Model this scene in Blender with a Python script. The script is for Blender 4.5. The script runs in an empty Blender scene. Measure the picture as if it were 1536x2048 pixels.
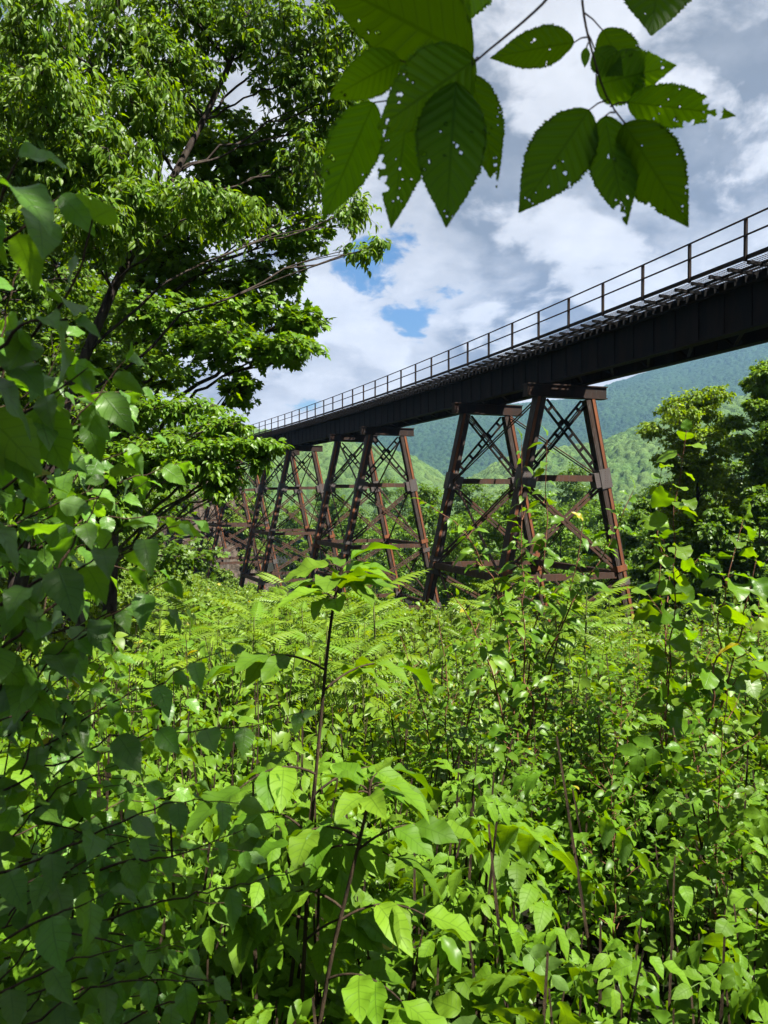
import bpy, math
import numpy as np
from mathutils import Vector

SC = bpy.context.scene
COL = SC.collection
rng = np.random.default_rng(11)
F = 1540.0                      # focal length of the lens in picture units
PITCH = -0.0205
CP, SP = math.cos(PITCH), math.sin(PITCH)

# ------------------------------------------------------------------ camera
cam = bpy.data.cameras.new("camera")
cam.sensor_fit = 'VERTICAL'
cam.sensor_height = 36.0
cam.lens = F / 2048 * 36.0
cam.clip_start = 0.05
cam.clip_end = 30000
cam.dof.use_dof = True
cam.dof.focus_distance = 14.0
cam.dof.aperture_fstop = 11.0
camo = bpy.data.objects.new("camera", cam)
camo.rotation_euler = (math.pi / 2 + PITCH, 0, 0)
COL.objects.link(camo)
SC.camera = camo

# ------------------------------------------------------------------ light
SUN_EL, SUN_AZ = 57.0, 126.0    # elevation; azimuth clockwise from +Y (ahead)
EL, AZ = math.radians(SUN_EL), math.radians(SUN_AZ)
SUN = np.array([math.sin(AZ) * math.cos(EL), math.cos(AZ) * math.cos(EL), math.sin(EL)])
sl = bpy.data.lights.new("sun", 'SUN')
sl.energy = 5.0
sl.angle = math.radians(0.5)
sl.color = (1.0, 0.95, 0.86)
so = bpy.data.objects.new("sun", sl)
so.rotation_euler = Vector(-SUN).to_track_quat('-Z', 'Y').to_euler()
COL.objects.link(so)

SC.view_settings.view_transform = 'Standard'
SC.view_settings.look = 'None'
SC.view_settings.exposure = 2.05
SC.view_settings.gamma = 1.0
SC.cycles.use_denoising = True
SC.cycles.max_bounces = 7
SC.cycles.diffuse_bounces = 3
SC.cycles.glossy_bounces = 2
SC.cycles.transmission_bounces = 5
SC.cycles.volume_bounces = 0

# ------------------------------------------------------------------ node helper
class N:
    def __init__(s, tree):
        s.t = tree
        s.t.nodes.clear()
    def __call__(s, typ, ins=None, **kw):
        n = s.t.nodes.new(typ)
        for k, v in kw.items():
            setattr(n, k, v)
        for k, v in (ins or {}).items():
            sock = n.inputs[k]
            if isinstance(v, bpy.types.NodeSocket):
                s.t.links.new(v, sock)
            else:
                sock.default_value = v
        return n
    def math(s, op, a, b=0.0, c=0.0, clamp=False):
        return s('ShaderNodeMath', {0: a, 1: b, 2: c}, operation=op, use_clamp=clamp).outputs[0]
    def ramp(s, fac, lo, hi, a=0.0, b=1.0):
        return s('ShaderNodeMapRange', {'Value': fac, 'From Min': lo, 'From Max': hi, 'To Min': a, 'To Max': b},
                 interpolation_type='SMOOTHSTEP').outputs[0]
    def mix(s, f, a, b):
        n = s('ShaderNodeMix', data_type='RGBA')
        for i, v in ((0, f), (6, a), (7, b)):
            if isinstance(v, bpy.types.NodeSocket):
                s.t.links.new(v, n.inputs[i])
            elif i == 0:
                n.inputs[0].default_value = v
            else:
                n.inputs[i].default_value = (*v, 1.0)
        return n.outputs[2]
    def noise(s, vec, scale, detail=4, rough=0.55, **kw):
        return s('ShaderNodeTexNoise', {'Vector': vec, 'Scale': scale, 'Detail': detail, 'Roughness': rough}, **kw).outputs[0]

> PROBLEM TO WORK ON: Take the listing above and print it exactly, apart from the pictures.

> PROBLEM SOLUTION:
Model this scene in Blender with a Python script. The script is for Blender 4.5. The script runs in an empty Blender scene. Measure the picture as if it were 1536x2048 pixels.
import bpy, math
import numpy as np
from mathutils import Vector

SC = bpy.context.scene
COL = SC.collection
rng = np.random.default_rng(11)
F = 1540.0                      # focal length of the lens in picture units
PITCH = -0.0205
CP, SP = math.cos(PITCH), math.sin(PITCH)

# ------------------------------------------------------------------ camera
cam = bpy.data.cameras.new("camera")
cam.sensor_fit = 'VERTICAL'
cam.sensor_height = 36.0
cam.lens = F / 2048 * 36.0
cam.clip_start = 0.05
cam.clip_end = 30000
cam.dof.use_dof = True
cam.dof.focus_distance = 14.0
cam.dof.aperture_fstop = 11.0
camo = bpy.data.objects.new("camera", cam)
camo.rotation_euler = (math.pi / 2 + PITCH, 0, 0)
COL.objects.link(camo)
SC.camera = camo

# ------------------------------------------------------------------ light
SUN_EL, SUN_AZ = 57.0, 126.0    # elevation; azimuth clockwise from +Y (ahead)
EL, AZ = math.radians(SUN_EL), math.radians(SUN_AZ)
SUN = np.array([math.sin(AZ) * math.cos(EL), math.cos(AZ) * math.cos(EL), math.sin(EL)])
sl = bpy.data.lights.new("sun", 'SUN')
sl.energy = 5.0
sl.angle = math.radians(0.5)
sl.color = (1.0, 0.95, 0.86)
so = bpy.data.objects.new("sun", sl)
so.rotation_euler = Vector(-SUN).to_track_quat('-Z', 'Y').to_euler()
COL.objects.link(so)

SC.view_settings.view_transform = 'Standard'
SC.view_settings.look = 'None'
SC.view_settings.exposure = 2.05
SC.view_settings.gamma = 1.0
SC.cycles.use_denoising = True
SC.cycles.max_bounces = 7
SC.cycles.diffuse_bounces = 3
SC.cycles.glossy_bounces = 2
SC.cycles.transmission_bounces = 5
SC.cycles.volume_bounces = 0

# ------------------------------------------------------------------ node helper
class N:
    def __init__(s, tree):
        s.t = tree
        s.t.nodes.clear()
    def __call__(s, typ, ins=None, **kw):
        n = s.t.nodes.new(typ)
        for k, v in kw.items():
            setattr(n, k, v)
        for k, v in (ins or {}).items():
            sock = n.inputs[k]
            if isinstance(v, bpy.types.NodeSocket):
                s.t.links.new(v, sock)
            else:
                sock.default_value = v
        return n
    def math(s, op, a, b=0.0, c=0.0, clamp=False):
        return s('ShaderNodeMath', {0: a, 1: b, 2: c}, operation=op, use_clamp=clamp).outputs[0]
    def ramp(s, fac, lo, hi, a=0.0, b=1.0):
        return s('ShaderNodeMapRange', {'Value': fac, 'From Min': lo, 'From Max': hi, 'To Min': a, 'To Max': b},
                 interpolation_type='SMOOTHSTEP').outputs[0]
    def mix(s, f, a, b):
        n = s('ShaderNodeMix', data_type='RGBA')
        for i, v in ((0, f), (6, a), (7, b)):
            if isinstance(v, bpy.types.NodeSocket):
                s.t.links.new(v, n.inputs[i])
            elif i == 0:
                n.inputs[0].default_value = v
            else:
                n.inputs[i].default_value = (*v, 1.0)
        return n.outputs[2]
    def noise(s, vec, scale, detail=4, rough=0.55, **kw):
        return s('ShaderNodeTexNoise', {'Vector': vec, 'Scale': scale, 'Detail': detail, 'Roughness': rough}, **kw).outputs[0]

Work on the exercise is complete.